Go through the listing and pick out each line with the word "scene" in it.
>> Begin STORED DATA
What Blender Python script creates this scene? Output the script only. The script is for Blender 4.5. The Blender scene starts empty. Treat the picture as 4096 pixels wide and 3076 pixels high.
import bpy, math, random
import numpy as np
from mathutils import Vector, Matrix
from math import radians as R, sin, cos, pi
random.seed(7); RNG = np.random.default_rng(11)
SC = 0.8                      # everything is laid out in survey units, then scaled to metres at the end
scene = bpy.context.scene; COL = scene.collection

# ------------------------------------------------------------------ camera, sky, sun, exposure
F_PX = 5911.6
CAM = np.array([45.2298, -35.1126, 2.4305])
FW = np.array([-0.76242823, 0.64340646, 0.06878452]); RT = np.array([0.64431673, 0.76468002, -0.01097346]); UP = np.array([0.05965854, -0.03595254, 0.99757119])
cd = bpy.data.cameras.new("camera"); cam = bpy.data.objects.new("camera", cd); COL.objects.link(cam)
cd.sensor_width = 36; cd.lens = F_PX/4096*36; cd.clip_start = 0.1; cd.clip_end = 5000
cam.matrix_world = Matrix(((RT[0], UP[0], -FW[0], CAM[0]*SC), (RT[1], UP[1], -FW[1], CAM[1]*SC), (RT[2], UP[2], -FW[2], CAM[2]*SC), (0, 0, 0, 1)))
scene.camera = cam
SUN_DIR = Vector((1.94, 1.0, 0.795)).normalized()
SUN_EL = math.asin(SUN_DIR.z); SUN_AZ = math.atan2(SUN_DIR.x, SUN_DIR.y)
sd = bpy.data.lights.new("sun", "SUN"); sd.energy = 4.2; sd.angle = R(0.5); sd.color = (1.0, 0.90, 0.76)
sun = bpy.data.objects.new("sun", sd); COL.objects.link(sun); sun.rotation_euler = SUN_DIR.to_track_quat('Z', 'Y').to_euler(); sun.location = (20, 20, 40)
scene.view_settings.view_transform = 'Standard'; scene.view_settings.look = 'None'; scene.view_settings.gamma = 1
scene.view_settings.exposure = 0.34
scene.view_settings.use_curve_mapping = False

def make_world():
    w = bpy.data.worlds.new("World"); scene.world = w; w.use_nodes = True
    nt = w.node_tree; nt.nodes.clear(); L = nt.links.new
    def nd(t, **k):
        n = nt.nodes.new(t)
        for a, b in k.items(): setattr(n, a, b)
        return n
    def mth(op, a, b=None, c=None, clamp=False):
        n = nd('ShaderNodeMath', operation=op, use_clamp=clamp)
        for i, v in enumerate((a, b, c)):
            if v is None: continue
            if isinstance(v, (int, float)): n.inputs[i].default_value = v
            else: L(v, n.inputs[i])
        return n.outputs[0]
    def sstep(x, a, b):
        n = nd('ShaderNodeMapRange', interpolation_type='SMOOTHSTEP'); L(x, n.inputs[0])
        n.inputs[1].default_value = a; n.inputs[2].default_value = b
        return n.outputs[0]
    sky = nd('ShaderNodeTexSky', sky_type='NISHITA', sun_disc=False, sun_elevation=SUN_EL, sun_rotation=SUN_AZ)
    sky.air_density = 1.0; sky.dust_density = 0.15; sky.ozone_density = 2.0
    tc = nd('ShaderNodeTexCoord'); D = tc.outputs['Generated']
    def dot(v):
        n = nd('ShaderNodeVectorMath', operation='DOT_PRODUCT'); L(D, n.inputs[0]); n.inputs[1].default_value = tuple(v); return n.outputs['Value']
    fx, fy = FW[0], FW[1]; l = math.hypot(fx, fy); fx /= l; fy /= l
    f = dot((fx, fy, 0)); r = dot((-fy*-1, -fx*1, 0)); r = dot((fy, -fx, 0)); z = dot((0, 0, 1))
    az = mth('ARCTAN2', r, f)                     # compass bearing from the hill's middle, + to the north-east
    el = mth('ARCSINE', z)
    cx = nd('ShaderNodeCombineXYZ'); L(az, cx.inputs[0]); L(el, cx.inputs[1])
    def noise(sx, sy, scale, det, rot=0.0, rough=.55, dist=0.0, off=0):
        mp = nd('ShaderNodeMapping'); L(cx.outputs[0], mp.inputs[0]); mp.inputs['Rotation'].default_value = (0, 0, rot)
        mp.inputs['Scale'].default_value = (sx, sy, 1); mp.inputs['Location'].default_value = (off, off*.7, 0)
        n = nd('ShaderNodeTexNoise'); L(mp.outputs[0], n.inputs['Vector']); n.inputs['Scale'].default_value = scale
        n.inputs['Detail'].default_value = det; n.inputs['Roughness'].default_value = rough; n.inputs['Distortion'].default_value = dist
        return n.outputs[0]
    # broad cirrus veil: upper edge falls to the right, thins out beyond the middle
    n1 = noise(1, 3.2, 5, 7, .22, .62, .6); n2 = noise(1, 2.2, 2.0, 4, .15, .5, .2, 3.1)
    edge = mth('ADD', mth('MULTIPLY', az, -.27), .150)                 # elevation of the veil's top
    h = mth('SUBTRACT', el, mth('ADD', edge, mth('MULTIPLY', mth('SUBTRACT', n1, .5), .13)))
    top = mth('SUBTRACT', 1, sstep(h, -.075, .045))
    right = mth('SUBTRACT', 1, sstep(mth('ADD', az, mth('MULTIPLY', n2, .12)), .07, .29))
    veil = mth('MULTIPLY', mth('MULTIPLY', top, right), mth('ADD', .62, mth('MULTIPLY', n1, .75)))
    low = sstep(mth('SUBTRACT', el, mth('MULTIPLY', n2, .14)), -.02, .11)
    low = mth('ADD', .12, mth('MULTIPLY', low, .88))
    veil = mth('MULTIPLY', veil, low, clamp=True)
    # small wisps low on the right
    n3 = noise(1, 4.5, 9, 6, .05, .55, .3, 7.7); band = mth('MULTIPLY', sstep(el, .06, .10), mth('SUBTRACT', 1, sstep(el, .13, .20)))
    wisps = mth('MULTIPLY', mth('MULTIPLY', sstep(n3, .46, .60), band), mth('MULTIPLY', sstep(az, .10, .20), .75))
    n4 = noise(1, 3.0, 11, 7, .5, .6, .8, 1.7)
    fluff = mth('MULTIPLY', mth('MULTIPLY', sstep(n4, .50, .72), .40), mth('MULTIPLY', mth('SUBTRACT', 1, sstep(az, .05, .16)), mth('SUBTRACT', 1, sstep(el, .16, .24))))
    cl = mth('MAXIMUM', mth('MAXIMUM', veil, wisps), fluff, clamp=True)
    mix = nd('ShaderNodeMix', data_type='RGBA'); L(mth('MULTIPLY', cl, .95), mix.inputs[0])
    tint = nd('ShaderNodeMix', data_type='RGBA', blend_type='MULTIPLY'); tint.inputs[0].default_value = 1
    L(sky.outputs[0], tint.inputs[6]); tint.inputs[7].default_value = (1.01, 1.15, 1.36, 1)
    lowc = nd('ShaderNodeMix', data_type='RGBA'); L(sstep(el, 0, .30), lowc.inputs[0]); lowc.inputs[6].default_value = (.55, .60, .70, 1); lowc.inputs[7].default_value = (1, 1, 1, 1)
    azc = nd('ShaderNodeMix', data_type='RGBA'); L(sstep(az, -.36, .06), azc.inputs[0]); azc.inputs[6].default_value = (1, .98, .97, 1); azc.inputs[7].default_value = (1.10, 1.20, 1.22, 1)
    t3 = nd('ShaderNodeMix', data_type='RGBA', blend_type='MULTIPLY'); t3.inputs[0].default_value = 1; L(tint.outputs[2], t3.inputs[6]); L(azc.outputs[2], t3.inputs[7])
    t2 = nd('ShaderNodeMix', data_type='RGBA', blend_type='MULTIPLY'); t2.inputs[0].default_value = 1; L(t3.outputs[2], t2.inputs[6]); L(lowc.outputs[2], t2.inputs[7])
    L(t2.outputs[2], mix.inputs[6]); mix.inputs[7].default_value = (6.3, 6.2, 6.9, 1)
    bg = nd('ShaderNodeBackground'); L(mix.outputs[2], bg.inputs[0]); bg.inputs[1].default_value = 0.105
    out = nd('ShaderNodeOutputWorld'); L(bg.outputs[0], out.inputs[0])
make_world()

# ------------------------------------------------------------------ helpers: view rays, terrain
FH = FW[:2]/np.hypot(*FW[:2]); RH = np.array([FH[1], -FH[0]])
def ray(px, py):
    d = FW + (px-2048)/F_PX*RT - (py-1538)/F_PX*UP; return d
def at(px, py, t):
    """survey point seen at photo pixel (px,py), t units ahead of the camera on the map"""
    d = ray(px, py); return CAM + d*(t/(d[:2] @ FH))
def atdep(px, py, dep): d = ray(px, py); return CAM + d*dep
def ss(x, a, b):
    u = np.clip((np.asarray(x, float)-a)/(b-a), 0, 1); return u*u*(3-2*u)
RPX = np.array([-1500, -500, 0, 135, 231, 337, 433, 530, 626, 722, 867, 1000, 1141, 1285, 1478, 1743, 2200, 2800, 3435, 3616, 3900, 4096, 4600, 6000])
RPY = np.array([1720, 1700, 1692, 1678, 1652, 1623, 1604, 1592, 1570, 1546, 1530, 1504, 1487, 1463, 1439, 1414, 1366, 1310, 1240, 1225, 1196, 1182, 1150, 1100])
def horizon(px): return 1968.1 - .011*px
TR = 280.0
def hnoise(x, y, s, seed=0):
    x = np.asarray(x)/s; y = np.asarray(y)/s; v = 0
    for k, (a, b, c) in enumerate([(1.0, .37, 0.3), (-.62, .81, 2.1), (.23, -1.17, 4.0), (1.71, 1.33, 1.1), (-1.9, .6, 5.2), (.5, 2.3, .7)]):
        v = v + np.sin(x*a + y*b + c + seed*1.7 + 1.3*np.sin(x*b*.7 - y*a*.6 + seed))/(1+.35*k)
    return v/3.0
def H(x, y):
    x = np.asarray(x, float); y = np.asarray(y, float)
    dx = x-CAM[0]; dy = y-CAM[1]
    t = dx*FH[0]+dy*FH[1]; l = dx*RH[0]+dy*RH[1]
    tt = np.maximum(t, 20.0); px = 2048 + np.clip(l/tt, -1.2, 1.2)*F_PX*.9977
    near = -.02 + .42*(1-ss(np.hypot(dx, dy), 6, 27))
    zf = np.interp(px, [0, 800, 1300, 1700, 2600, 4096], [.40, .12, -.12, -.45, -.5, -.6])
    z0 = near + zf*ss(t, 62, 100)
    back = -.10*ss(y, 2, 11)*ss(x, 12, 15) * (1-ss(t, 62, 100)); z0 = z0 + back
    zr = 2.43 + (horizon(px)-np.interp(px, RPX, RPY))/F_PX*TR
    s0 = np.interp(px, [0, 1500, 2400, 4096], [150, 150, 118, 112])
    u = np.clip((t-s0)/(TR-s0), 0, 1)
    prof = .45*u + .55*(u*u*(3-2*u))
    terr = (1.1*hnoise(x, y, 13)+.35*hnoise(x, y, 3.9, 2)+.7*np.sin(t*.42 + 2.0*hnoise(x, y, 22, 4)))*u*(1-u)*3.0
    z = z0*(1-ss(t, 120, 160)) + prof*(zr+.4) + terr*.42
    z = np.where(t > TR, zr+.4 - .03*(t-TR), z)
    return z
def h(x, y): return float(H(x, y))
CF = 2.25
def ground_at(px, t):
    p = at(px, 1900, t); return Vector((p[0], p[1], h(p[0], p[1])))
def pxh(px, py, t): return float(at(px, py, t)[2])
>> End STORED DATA
COMPLETE ANSWER |
What Blender Python script creates this scene? Output the script only. The script is for Blender 4.5. The Blender scene starts empty. Treat the picture as 4096 pixels wide and 3076 pixels high.
scene = bpy.context.scene; COL = scene.collection
scene.camera = cam
scene.view_settings.view_transform = 'Standard'; scene.view_settings.look = 'None'; scene.view_settings.gamma = 1
scene.view_settings.exposure = 0.34
scene.view_settings.use_curve_mapping = False
    w = bpy.data.worlds.new("World"); scene.world = w; w.use_nodes = True